Die neuen Seiten des Telephonierens

Der deutsche Philosoph Peter Sloterdijk sprach in Wien über die Bedeutung des Internets in unserer Gesellschaft. Ist es ein neues Massenmedium wie Zeitung, Radio und Fernsehen oder hat es doch mehr mit Telekommunikation, also Telephonie zu tun?


Wenn ein Philosoph mit einem Techniker und einem Medienfachmann diskutiert, schwingt sich der Geist in lichte Höhen, werden große Theoretiker zitiert und pointierte bis provokante Vergleiche formuliert. Peter Sloterdijk versteht es im Besonderen, seine Thesen eingängig und amüsant dem Publikum nahe zu bringen. Hagen Hultzsch, der technische Vorstand der Deutschen Telekom, war ein pragmatischer Diskussionspartner mit einem Hang zu Idealismus und Franz Manola, der Geschäftsführer von ORF-ON, offenbarte neben seinen medientheoretischen Vorlieben seine kritische Sicht des neuen Verhältnisses von Medienunternehmen versus Telekomunternehmen. Schauplatz dieser Diskussion über das Internet war die Wiener Hofburg, wo max.mobil zum dritten Mal in den max. talkroom einlud.

Internet versus Massenmedium

Sloterdijks These lauter: "Das Internet ist kein Massenmedium, das Internet sei eine potenzierte Form von Telephonie." Massenmedium heißt also nicht, daß viele Menschen ein Medium benützen, sondern daß von einer Instanz an möglichst viele Menschen, womöglich noch zur gleichen Zeit etwas vermittelt wird. Die Empfänger konsumieren passiv ohne Möglichkeit einer direkten Reaktion. Anders ist es beim Medium Telephonie, wo eine direkte Kommunikation zwischen zwei oder mehreren Personen stattfindet.

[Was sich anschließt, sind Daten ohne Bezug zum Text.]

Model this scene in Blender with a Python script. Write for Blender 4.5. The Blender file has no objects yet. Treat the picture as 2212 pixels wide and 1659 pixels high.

Telephonie ist daher massenhaft benutzte Einzelkommunikation, das Internet ein massenhaft benutztes Einzelmedium. Die persönlichen, dialogischen Kommunikationsformen im Internet sind Chatforen, Newsgroups, der e-mail-Austausch. Unpersönliche Kommunikation - die Rollen von Sender und Empfänger sind festgelegt - ähnlich der bei den Printmedien, findet auch im Internet statt. Nur wann man was konsumiert bleibt dem Rezipienten überlassen, im Unterschied zu den Massenmedien Radio und Fernsehen, wo man auch an eine bestimmte Zeit gebunden ist.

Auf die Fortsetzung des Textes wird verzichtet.